◆ **WRITTEN PROBLEM**
Quote, with no changes, the lines that run from the top of the material to the line with "ZS0,ZS1,ZH0,ZH1=1.17,1.212,2.19,2.23", both included.

• • • • • • •

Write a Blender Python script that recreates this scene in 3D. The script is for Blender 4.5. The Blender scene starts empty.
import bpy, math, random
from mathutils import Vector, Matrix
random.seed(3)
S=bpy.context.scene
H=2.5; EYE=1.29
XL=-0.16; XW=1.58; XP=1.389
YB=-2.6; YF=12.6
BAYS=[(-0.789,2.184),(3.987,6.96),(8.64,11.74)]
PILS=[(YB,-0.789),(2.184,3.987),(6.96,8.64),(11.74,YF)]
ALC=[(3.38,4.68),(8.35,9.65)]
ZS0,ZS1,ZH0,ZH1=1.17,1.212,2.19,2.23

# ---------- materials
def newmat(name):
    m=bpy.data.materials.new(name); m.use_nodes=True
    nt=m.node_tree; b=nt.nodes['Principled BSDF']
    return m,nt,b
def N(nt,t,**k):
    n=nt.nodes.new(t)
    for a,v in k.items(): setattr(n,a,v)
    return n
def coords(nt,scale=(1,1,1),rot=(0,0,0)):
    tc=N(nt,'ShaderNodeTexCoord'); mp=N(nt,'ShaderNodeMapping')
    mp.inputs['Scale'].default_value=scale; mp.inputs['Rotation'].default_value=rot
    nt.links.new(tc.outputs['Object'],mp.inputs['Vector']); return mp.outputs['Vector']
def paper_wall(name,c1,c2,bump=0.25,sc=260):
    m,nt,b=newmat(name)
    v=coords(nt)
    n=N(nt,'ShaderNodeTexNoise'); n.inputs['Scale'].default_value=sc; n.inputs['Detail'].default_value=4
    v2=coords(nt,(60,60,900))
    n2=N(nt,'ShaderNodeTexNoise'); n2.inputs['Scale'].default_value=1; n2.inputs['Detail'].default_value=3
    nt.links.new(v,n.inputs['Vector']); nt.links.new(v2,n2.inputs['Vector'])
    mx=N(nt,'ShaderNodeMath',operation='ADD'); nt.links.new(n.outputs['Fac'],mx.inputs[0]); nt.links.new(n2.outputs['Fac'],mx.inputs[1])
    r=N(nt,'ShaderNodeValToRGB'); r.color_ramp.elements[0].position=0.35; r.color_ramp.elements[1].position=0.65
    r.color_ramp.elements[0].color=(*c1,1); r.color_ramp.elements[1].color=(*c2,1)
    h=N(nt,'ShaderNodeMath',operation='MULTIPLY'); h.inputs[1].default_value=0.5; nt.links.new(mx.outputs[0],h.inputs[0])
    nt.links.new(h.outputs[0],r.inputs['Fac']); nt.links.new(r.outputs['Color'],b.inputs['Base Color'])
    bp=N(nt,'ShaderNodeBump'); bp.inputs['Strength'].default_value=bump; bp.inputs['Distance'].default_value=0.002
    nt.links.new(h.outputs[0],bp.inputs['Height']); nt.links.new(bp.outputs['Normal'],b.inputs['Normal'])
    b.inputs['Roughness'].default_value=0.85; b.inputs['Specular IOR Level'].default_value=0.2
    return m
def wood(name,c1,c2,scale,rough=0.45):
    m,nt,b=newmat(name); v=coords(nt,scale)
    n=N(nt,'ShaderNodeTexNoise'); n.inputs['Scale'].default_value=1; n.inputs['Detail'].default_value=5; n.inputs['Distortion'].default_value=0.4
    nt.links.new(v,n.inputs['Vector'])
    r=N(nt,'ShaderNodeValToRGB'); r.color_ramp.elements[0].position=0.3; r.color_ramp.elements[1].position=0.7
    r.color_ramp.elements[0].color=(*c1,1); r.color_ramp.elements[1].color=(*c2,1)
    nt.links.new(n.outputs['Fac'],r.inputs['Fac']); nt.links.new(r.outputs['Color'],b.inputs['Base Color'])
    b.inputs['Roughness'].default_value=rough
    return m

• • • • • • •

◆ **EXPECTED OUTPUT**
Write a Blender Python script that recreates this scene in 3D. The script is for Blender 4.5. The Blender scene starts empty.
import bpy, math, random
from mathutils import Vector, Matrix
random.seed(3)
S=bpy.context.scene
H=2.5; EYE=1.29
XL=-0.16; XW=1.58; XP=1.389
YB=-2.6; YF=12.6
BAYS=[(-0.789,2.184),(3.987,6.96),(8.64,11.74)]
PILS=[(YB,-0.789),(2.184,3.987),(6.96,8.64),(11.74,YF)]
ALC=[(3.38,4.68),(8.35,9.65)]
ZS0,ZS1,ZH0,ZH1=1.17,1.212,2.19,2.23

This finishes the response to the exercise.